**DATA EXCERPT:**

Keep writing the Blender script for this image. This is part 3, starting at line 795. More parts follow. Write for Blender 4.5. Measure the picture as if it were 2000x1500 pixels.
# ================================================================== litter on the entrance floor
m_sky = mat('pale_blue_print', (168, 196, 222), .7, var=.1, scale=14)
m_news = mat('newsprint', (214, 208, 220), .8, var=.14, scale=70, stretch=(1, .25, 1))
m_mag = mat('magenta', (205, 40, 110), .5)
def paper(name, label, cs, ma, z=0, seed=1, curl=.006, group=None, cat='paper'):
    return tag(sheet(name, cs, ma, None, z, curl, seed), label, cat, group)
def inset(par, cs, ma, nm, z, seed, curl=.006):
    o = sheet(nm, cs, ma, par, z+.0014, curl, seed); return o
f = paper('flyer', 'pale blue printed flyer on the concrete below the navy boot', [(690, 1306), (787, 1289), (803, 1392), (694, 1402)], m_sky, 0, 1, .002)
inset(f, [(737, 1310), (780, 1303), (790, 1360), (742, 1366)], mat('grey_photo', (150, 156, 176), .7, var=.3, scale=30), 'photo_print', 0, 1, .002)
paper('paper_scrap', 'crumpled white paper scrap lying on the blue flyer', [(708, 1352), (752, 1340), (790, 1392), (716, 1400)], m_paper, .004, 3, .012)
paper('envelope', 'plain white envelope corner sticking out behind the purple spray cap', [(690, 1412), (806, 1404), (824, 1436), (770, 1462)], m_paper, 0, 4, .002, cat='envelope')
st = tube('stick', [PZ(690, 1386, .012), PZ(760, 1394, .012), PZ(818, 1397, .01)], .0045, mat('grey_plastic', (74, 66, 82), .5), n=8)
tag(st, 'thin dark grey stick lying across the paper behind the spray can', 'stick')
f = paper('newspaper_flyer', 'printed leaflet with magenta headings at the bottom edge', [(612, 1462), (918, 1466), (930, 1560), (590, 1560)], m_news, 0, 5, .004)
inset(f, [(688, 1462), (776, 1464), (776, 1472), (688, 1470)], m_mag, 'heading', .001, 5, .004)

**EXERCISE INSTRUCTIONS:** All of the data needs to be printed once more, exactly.

**FULL OUTPUT:**
Keep writing the Blender script for this image. This is part 3, starting at line 795. More parts follow. Write for Blender 4.5. Measure the picture as if it were 2000x1500 pixels.
# ================================================================== litter on the entrance floor
m_sky = mat('pale_blue_print', (168, 196, 222), .7, var=.1, scale=14)
m_news = mat('newsprint', (214, 208, 220), .8, var=.14, scale=70, stretch=(1, .25, 1))
m_mag = mat('magenta', (205, 40, 110), .5)
def paper(name, label, cs, ma, z=0, seed=1, curl=.006, group=None, cat='paper'):
    return tag(sheet(name, cs, ma, None, z, curl, seed), label, cat, group)
def inset(par, cs, ma, nm, z, seed, curl=.006):
    o = sheet(nm, cs, ma, par, z+.0014, curl, seed); return o
f = paper('flyer', 'pale blue printed flyer on the concrete below the navy boot', [(690, 1306), (787, 1289), (803, 1392), (694, 1402)], m_sky, 0, 1, .002)
inset(f, [(737, 1310), (780, 1303), (790, 1360), (742, 1366)], mat('grey_photo', (150, 156, 176), .7, var=.3, scale=30), 'photo_print', 0, 1, .002)
paper('paper_scrap', 'crumpled white paper scrap lying on the blue flyer', [(708, 1352), (752, 1340), (790, 1392), (716, 1400)], m_paper, .004, 3, .012)
paper('envelope', 'plain white envelope corner sticking out behind the purple spray cap', [(690, 1412), (806, 1404), (824, 1436), (770, 1462)], m_paper, 0, 4, .002, cat='envelope')
st = tube('stick', [PZ(690, 1386, .012), PZ(760, 1394, .012), PZ(818, 1397, .01)], .0045, mat('grey_plastic', (74, 66, 82), .5), n=8)
tag(st, 'thin dark grey stick lying across the paper behind the spray can', 'stick')
f = paper('newspaper_flyer', 'printed leaflet with magenta headings at the bottom edge', [(612, 1462), (918, 1466), (930, 1560), (590, 1560)], m_news, 0, 5, .004)
inset(f, [(688, 1462), (776, 1464), (776, 1472), (688, 1470)], m_mag, 'heading', .001, 5, .004)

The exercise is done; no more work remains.